The Shuttle consists of an Orbiter (what we lost yesterday), 2 main engines called SSME's, 2 External Tank (big orange liquid tank), 2 Solid Rocket motors, Ammonium Perchlorate mixture, and the Solid Rocket Boosters (total package) by Morton Thiokol in Utah, and many other elements. Rockwell build all 5 Orbiters, Main Engines built by Rockedyne (some components by Pratt & Whitney) The Shuttle cost also consists of fuels, launch and landing capabilities, turnaround, upgrades to Shuttles, etc. Be more specific and we perhaps can answer you.
That doesn't mean they couldn't have had it. It just means that several sombodies failed in their duty to convince the right people that this was a neccessary safety move.
For some reason - the lines from these temp sensors (be they thermistors or thermocouples) were "burned through" (my words) at some point where they went back into the electronics bay where eventually they are all 'read' by the electronics aboard the Shuttle and their readings sent back to NASA.
Couple this with the excess drag on the left wing and we have our culprit.
Note to NASA: On future Space Shuttle flights, equip the astronauts with longer teathers.
Woulda coulda shoulda ... they didn't though ...

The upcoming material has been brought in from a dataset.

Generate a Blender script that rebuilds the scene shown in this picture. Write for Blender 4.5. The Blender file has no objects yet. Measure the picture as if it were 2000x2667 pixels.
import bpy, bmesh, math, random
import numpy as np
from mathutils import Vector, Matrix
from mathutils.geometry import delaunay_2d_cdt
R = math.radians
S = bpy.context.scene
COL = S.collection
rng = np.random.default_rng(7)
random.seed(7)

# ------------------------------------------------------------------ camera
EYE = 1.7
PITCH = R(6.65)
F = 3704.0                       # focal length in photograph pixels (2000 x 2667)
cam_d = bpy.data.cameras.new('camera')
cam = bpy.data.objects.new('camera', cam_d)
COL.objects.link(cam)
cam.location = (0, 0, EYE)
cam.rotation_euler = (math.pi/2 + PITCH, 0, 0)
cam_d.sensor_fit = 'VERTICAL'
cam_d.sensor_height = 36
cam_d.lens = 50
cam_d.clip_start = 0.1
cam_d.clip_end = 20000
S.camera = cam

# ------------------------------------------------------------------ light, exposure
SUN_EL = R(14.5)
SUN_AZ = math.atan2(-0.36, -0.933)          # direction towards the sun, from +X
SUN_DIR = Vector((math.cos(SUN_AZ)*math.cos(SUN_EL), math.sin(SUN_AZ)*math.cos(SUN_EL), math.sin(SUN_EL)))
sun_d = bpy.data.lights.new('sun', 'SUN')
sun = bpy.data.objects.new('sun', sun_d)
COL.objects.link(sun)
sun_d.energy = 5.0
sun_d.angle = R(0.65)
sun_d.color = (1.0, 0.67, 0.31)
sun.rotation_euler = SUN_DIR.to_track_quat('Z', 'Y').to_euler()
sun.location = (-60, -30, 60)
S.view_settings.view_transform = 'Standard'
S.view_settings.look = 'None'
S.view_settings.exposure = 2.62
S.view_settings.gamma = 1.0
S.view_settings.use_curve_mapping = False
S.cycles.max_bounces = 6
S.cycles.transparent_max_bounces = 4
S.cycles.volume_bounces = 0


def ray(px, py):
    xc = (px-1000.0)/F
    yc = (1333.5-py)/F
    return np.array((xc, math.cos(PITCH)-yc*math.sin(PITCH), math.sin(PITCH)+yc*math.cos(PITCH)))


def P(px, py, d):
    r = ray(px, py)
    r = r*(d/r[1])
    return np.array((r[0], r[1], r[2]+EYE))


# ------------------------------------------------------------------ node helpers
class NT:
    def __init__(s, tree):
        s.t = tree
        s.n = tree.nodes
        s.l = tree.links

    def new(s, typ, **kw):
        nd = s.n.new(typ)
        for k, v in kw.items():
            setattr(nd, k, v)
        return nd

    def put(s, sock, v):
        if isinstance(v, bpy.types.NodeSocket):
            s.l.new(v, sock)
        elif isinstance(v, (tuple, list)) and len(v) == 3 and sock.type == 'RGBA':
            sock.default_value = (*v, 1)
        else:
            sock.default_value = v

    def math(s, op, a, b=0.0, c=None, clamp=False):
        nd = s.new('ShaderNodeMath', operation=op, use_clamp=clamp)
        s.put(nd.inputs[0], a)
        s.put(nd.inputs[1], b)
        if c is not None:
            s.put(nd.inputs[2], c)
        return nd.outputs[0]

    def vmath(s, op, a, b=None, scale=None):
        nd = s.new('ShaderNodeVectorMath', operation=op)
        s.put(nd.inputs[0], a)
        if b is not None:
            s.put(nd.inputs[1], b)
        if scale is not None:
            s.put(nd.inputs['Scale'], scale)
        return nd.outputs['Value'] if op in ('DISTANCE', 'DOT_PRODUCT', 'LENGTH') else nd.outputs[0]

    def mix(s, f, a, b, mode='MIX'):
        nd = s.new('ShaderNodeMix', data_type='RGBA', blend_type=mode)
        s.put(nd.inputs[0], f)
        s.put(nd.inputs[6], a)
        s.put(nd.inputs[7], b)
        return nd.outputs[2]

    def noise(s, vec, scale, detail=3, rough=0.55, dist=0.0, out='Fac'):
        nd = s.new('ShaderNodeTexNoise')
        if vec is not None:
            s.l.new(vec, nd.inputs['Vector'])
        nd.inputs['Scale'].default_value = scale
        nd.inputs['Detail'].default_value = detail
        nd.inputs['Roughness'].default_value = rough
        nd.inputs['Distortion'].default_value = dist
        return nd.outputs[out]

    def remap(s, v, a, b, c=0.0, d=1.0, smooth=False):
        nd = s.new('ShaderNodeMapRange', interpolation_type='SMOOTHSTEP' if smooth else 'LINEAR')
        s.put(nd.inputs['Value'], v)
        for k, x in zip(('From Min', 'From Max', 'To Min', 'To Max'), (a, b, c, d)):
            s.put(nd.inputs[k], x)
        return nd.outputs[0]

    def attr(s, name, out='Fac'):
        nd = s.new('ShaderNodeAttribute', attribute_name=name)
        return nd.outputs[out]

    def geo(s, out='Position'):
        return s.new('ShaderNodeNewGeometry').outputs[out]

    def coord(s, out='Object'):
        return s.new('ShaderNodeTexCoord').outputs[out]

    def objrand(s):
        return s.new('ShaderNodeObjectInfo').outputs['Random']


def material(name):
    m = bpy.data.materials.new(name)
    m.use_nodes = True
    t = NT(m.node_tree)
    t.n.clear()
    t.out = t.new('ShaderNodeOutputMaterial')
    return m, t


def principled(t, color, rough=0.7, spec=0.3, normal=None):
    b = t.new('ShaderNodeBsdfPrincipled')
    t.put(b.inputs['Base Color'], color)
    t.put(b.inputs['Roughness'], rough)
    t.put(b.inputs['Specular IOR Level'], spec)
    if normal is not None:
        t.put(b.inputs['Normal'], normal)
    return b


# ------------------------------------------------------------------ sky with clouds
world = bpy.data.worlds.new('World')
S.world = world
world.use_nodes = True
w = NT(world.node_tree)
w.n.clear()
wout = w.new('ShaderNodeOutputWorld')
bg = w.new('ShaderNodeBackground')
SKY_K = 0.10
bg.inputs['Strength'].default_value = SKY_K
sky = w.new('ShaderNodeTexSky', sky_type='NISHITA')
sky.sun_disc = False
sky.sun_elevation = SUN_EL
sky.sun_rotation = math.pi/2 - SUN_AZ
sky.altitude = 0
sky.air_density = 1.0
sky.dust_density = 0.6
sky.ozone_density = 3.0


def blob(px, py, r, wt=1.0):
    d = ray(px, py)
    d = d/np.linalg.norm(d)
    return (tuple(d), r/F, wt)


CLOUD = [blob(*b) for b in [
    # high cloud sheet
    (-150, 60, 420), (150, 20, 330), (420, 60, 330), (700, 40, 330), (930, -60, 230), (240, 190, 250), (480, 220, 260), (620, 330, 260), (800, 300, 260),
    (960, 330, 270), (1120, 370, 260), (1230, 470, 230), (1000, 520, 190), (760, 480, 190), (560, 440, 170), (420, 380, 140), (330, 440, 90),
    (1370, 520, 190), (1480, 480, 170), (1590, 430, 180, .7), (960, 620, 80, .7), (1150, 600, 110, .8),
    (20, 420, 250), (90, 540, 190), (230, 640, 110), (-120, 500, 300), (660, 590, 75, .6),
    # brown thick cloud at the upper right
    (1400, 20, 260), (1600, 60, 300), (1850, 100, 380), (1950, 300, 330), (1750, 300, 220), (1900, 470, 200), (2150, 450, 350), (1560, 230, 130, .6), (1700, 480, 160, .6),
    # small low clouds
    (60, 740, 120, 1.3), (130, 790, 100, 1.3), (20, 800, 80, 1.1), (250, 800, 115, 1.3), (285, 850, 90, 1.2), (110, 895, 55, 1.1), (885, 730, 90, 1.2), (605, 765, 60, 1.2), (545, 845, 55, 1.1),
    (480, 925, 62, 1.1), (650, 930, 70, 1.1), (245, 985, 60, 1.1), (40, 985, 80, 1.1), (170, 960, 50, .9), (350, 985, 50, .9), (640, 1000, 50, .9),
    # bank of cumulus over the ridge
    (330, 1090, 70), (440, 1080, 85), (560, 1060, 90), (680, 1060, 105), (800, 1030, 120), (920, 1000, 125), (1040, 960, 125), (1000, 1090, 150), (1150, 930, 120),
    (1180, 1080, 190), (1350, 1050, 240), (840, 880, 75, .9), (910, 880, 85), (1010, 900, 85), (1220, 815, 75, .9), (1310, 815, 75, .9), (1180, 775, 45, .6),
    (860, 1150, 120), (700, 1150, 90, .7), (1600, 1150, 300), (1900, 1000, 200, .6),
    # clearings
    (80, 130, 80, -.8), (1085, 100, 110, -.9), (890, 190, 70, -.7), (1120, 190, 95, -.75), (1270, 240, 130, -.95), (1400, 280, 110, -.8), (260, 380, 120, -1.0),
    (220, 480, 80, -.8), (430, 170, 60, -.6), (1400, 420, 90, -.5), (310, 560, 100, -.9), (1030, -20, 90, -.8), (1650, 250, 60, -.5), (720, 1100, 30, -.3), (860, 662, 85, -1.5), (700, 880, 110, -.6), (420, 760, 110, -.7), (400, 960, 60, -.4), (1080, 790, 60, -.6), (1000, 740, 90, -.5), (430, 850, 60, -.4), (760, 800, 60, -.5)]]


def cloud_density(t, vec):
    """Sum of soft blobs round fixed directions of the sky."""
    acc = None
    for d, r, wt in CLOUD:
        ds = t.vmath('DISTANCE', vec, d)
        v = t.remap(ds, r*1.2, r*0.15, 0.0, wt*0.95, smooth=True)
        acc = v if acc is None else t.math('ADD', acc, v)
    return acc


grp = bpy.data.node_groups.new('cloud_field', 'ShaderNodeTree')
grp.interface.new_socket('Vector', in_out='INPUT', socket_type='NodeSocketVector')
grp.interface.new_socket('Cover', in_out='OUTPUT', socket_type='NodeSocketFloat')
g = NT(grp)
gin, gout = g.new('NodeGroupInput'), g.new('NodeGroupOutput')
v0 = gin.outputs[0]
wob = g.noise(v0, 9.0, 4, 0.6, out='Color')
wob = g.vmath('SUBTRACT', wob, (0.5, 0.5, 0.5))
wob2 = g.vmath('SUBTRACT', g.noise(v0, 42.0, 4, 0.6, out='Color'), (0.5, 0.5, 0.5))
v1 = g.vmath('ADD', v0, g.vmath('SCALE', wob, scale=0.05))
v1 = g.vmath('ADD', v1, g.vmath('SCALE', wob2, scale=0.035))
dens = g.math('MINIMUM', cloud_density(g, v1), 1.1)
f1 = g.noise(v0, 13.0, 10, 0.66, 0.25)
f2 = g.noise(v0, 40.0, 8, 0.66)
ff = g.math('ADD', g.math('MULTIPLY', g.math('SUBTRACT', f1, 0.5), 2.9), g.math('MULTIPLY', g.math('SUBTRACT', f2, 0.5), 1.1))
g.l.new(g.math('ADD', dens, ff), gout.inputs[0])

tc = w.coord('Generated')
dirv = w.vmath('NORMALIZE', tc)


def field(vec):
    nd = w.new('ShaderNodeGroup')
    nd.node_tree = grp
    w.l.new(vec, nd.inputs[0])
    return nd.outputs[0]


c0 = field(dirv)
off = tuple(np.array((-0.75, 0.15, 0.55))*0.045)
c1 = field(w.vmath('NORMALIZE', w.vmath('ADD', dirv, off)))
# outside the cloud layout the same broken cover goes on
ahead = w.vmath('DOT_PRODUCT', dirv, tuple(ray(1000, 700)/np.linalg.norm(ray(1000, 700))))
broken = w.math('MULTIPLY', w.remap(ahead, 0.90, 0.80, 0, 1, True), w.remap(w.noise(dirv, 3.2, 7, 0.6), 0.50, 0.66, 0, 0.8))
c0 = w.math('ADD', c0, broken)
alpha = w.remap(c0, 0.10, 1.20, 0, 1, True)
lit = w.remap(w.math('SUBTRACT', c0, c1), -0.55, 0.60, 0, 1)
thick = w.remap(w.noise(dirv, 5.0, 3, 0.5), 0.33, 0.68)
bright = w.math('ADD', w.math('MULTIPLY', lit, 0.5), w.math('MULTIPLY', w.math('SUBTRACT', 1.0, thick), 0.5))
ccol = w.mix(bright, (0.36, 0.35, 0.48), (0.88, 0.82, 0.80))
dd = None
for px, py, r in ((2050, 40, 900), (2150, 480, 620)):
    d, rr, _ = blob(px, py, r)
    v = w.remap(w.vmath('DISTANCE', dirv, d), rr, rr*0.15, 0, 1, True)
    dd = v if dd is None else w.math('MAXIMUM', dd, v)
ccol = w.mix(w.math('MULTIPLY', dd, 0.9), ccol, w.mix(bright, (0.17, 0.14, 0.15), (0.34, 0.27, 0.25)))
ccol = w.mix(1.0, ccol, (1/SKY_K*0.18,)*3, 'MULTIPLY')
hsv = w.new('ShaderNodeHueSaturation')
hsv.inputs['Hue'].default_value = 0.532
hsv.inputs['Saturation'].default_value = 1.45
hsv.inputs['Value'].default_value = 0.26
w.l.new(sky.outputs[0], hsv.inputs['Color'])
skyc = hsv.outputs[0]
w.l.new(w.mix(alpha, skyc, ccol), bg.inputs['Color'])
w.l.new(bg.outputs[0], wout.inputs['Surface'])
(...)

LOL. After Challenger, I sat through three years of Space Shuttle management meetings listening to "bottoms up" reviews of ALL shuttle elements. Obviously, you understand.
I have seen and held them in my own hands, and also at one time was able to tour a manufacturing facility.
I am inclined to believe a combination of events occurred which led to structural failure. Whether it is tile damage that was not readily apparent visually, and only was the first item to begin to fail during re-entry, or which may have then led to either a hydraulic or sensory control which in turn caused the shuttle guidance system to react to its inputs and cause the shuttle to deviate its flight orientation in response to the anomalies that occurred.
If a tile(s) failed, and in effect, allowed a burn-thru of the fuselage or even an excessive heating near certain controls, then there is no way to counteract that.
At that point, it is a loss of mission and crew condition.
The tires being inflated as part of the re-entry process also needs to be looked at in detail. This seem to be the last piece of active communication between mission control and the shuttle. Could the left side wheel experienced some sort of failure in and of itself or was the potential tile issue the precipitant of all that followed.
I'm in the dark as much as all of the rest of you.
But I'm not gonna put the candle out quite yet.
The fact that 80 seconds after launch , debris struck the wing is not good. I have seen cracked tiles and tiles that may have sustained a dimpling or gouging effect. At what point, are they rendered sufficiently impaired and thus suspect, I don;t know.
Without careful inspection, you can not say 100% that the tile is still able to adequately perform its function. IMO
The issuance of magic wands is extra?
Probably correct. Just pointing out a possible piece of the puzzle.
When a system fails the first place you look is the last thing that changed.
BTW...Whoraldo is really over the top. He just started his show asking why they didn't have time to inspect the tiles during the two week they were docked at ISS! Does this guy even bother trying to learn the facts?
Practically speaking, an activity to rival the main string of missions themselves ...
Why not just launch *two* shuttles for each mission - one as a rescue vessel?